Life can be about timing, and when Autre Monde released debut The Imaginary Museum in spring 2020, it coincided with much of the world closing its doors. Three years on, we are, in some ways changed, but Autre Monde’s vision remains unbowed. The band, comprised of Paddy Hanna, Padraig Cooney, Mark Chester and Eoghan O’Brien share a sensibility that took them back into collaborative sessions in their rehearsal room, forming the heady affair that is Sensitive Assignments.
The gorgeous opening song, Don’t Have Brain, is a joy, with its jaunty, sensuous percussion, elegant piano, and moody yearning vocals. Pity for Upright Man, a love-letter for Burkina Faso’s late leader Thomas Sankara is a slinky, choral influenced piece, with flecks of The Velvet Underground, and lovely trumpet. Strictly Come Dancing puts a synth through a 1980s wringer, beaming in the ghost of Robert Palmer, and It Likes it Very Much to Be Pleasant, with its tinny drums, resembles an alternative soundtrack to a Bagpuss-Tales of the Unexpected hybrid.
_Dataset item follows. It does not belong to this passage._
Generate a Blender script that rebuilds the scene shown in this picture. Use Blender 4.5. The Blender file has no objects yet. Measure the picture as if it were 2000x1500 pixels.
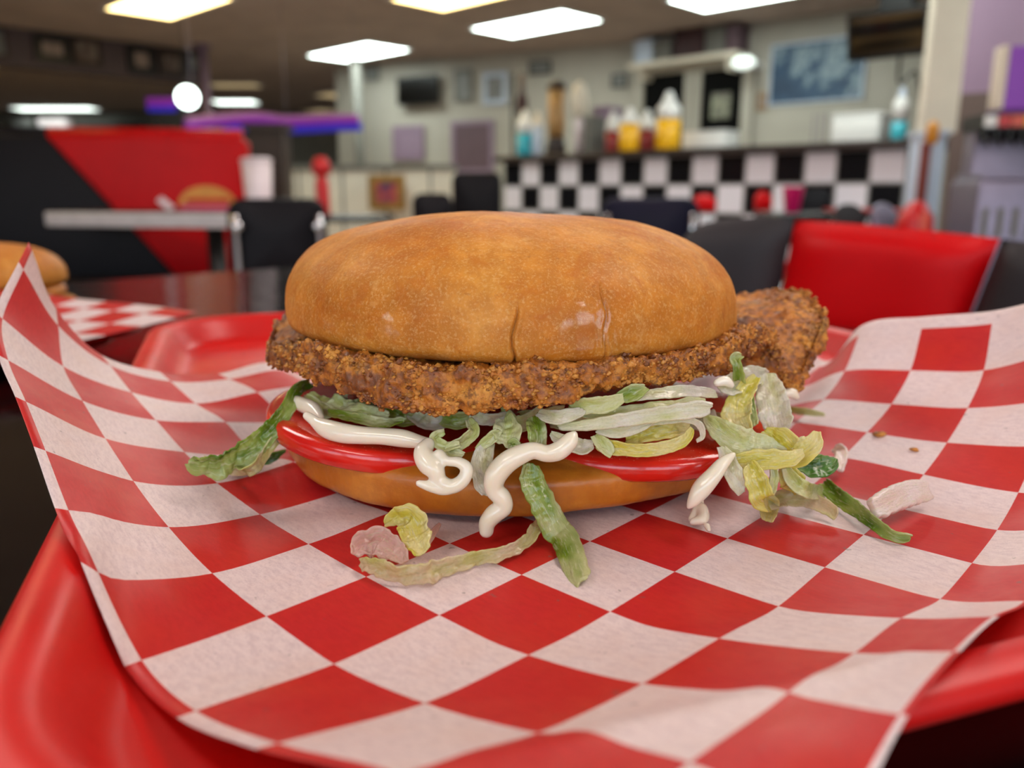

The sad wistfulness of Blue Yodel ‘21 – with its swirling, ambient wash is leavening, and the “Franciscan protest song” that is Here Now, Birdie, Birdie is high-level pop-avant-garde, deftly framing Road to Domestos, an existential ballad of the kitchen sink. Sensitive Assignment, Parts 1 to 4 is operatic in scope, bringing in some doomy prog before releasing us, gingerly, back into the arms of tender guitar. An inventive, masterful record.